The situation is compounded by low production. In 2009, for instance, only 660,000MT of food was produced, leaving a 225,000MT gap. As a result, FAO is seeking funding for a project to mitigate the effects of recurrent crises, improve preparedness and make short-term food responses more effective.

“We have been intervening in livelihood support to vulnerable populations,” said Michael Oyat, FAO deputy emergency coordinator. “We cannot just give up now when more lives depend on us.”

Locals say the returnees, bringing worries, also bring hope. “Their farms were good,” says Bol. “They come committed. They are better than those here.” But food warehouses in every county are empty and the state wants the government of Southern Sudan to fill them.

The returnees are enrolled in farmer field schools and farm cooperatives. Already, some have become successful. “What led us back is because in the North we were only working as labourers on others’ farms,” said Chol Luka Wol Wol, who is part of a returnee farmer field school near the border that produced 80 100kg bags of cereals this past season. “Now we work our own farms."

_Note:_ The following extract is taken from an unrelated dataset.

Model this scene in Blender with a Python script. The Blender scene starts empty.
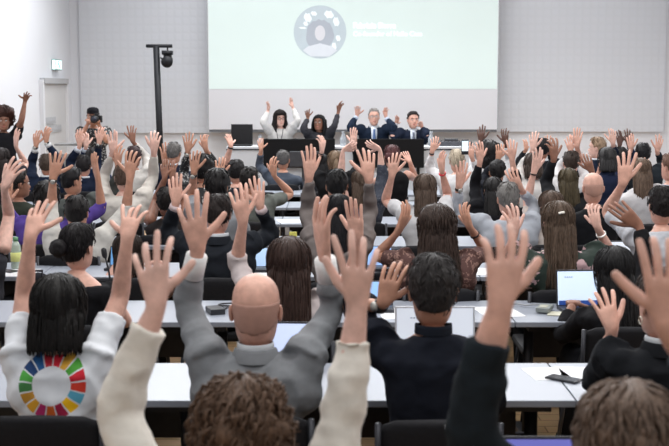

Wol, his wife and six children fled the South in 1988. They walked for five days to Meiram and then took a bus for two days, eventually arriving in Gedaraf. There he worked 6am to 6pm, earning $15 for every 0.6 hectares he dug.

Last December, Wol organized 24 other families and walked for 15 days to Aweil. “We [thought if] Southern Sudan would break [away] we would not get a place to stay in the North,” he said.

Farm schools

At farm schools, members are taught under trees by an extension worker. Sometimes there is even a blackboard. They work on demo plots and on individual plots near their homes.

“These people didn’t have anywhere to start,” Susan Kilobia, rural specialist of the EC-funded Sudan Productive Capacity Recovery Programme, says. “There were no pilot systems.”

At one school, a groundnut demo plot produced about 100 pods per plant, unlike the 32 pods per plant produced under alternative systems. Another field school produced 350 100kg bags of nuts on its first try.

However, the lack of roads and market information, and a pastoralist culture are a challenge to the returnees. “Animals are sacred,” Kinanga says. “Some say, ‘I don’t want to see my animals plough: that’s punishment’.”

Often pastoralists and farmers are at loggerheads. Parts of the state have now given a directive that cattle found eating crops would be sold to compensate for the crops.

Ali Said, chief technical officer for Sudan Institutional Capacity Programme: Food Security for Action, says a market information system is in the works. “But it has to be sustainable,” he says. “That means empowering the Southern Sudanese to do it.”

Nobody seems certain how much food aid is necessary so as to not distort the market. The numbers, aid workers say, will be known after a joint assessment that is about to be concluded.